Ainda segundo Baeninger, essa compreensão é fundamental para subsidiar políticas públicas. O Observatório das Migrações já promoveu, nesse sentido, quatro edições do Programa de Capacitação: População, Cidades e Políticas Sociais, destinado a gestores municipais de diferentes secretarias, paulistas ou não. “Publicamos editais e convidamos os participantes a pensar sobre a importância das dinâmicas populacionais para a gestão”, disse.
Um dos aspectos que Baeninger e seus parceiros consideram relevante do ponto de vista social é a criação de políticas contra posturas e atitudes preconceituosas. Segundo a pesquisadora, “os volumes migratórios são muito menores do que já foram no passado. Mas, por se destinarem em grande parte a áreas urbanas, são alvo de mais atenção e, infelizmente, de certo preconceito”.
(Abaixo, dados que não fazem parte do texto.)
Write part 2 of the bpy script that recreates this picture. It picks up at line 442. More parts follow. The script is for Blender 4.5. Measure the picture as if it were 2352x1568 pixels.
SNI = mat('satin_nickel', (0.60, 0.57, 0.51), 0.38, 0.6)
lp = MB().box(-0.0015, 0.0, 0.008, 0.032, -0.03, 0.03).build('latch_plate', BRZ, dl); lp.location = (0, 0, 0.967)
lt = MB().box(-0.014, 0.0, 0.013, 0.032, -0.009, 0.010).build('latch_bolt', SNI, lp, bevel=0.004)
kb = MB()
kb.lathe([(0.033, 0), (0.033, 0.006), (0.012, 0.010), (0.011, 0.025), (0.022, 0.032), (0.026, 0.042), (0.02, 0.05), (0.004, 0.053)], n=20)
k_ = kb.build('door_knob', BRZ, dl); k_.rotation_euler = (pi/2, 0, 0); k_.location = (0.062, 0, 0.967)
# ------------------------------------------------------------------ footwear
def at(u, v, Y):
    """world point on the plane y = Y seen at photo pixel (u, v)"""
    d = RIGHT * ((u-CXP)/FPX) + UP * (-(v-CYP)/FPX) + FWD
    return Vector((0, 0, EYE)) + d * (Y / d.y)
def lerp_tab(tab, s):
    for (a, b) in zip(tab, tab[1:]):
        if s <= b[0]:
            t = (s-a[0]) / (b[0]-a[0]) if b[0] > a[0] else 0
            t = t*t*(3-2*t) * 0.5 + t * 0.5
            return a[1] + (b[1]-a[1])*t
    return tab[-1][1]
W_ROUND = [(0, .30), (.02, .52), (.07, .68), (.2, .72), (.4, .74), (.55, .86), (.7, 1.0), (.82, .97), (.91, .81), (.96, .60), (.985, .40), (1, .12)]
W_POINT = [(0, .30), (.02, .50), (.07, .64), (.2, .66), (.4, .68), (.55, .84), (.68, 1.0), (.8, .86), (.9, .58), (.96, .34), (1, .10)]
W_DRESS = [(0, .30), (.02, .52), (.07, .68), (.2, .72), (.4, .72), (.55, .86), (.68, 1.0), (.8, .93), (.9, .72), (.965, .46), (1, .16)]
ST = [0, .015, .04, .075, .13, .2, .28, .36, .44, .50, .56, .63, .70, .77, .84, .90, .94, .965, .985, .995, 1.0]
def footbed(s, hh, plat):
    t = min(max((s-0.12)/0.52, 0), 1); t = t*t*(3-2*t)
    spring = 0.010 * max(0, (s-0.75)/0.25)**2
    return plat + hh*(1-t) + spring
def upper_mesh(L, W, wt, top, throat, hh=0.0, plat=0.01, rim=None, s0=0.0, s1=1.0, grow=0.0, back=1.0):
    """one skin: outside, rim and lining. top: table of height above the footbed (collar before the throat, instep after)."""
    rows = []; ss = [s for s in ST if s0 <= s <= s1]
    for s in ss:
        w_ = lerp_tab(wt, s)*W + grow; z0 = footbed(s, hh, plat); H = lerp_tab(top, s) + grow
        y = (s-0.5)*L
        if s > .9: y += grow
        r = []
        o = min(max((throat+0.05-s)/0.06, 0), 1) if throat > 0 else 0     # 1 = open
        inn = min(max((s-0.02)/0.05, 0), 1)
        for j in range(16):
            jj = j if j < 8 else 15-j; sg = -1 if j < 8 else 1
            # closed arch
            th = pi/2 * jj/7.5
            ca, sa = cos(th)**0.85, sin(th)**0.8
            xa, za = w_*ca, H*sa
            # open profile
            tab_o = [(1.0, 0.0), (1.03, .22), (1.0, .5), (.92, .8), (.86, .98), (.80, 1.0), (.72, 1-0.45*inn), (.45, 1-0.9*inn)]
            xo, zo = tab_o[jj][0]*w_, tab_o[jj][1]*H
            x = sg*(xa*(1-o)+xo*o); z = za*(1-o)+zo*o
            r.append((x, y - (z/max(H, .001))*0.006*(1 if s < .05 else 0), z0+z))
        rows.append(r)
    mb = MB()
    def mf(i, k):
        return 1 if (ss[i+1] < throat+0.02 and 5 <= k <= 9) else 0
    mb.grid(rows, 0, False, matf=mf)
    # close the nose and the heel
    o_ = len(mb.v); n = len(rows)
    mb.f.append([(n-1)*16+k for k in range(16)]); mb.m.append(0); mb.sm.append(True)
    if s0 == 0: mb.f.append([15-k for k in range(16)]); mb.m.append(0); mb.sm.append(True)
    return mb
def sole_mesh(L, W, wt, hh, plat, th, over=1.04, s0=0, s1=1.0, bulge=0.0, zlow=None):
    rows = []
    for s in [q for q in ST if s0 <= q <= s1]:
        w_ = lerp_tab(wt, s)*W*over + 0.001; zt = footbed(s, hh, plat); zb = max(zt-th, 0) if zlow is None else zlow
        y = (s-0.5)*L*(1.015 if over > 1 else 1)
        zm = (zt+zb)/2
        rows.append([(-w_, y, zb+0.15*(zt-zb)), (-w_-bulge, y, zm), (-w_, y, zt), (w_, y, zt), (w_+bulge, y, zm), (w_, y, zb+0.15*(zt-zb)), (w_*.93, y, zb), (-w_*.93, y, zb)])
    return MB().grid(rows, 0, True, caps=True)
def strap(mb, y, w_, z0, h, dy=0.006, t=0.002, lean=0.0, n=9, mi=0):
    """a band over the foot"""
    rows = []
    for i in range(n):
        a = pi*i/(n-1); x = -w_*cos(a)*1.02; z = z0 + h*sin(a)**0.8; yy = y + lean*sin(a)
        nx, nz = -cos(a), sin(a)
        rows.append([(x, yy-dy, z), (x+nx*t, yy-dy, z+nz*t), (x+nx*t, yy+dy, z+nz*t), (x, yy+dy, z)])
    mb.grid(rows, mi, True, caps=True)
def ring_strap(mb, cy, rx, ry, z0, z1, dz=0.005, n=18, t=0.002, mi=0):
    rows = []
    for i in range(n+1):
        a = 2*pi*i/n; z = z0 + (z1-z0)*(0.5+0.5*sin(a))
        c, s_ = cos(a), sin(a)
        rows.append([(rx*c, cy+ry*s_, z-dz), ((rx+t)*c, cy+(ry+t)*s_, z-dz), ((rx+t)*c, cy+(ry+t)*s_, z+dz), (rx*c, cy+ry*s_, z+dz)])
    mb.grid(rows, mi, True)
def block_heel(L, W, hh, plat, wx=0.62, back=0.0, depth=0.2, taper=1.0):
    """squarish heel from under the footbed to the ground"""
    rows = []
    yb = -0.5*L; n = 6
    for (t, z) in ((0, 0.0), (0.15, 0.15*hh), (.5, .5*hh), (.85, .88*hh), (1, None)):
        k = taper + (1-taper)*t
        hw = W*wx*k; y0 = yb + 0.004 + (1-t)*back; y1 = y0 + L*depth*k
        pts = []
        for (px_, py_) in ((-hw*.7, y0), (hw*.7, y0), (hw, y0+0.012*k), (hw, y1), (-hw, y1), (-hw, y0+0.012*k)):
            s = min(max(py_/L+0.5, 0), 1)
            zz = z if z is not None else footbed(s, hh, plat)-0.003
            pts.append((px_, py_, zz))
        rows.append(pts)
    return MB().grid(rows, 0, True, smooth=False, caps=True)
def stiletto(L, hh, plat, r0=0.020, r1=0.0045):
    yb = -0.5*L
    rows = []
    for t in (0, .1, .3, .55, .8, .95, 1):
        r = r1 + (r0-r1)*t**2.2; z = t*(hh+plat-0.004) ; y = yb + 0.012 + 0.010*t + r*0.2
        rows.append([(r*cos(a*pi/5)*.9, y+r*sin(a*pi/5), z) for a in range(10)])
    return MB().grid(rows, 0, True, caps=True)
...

Esse e outros temas devem seguir na pauta dos órgãos da Unicamp envolvidos no Observatório das Migrações – o próprio Núcleo de Estudos de População, o Núcleo de Estudos de Políticas Públicas, o Instituto de Economia, a Faculdade de Ciências Aplicadas e o Instituto de Filosofia e Ciências Humanas – e de colaboradores externos vinculados à Universidade Estadual Paulista (Unesp), campus Marília, à Universidade Federal de São Paulo (Unifesp), à Universidade Federal de São Carlos (UFSCar) e à Faculdade Anhembi Morumbi.
Os títulos dos 12 volumes publicados são: Estado de São Paulo – Regiões Metropolitanas e Polos Regionais; Regiões Metropolitanas; Polos Regionais – São José dos Campos, Sorocaba e Ribeirão Preto; Polos Regionais – Bauru, São José do Rio Preto, Araçatuba e Presidente Prudente; Região de Limeira; Regiões Canavieiras; Retrato Paulista do Censo Demográfico de 2010; Povos Indígenas – Mobilidade Espacial; Migrações Internacionais; Processos Migratórios no Estado de São Paulo – Estudos Temáticos; Imigrantes Internacionais no Pós-Segunda Guerra Mundial; e Região Central.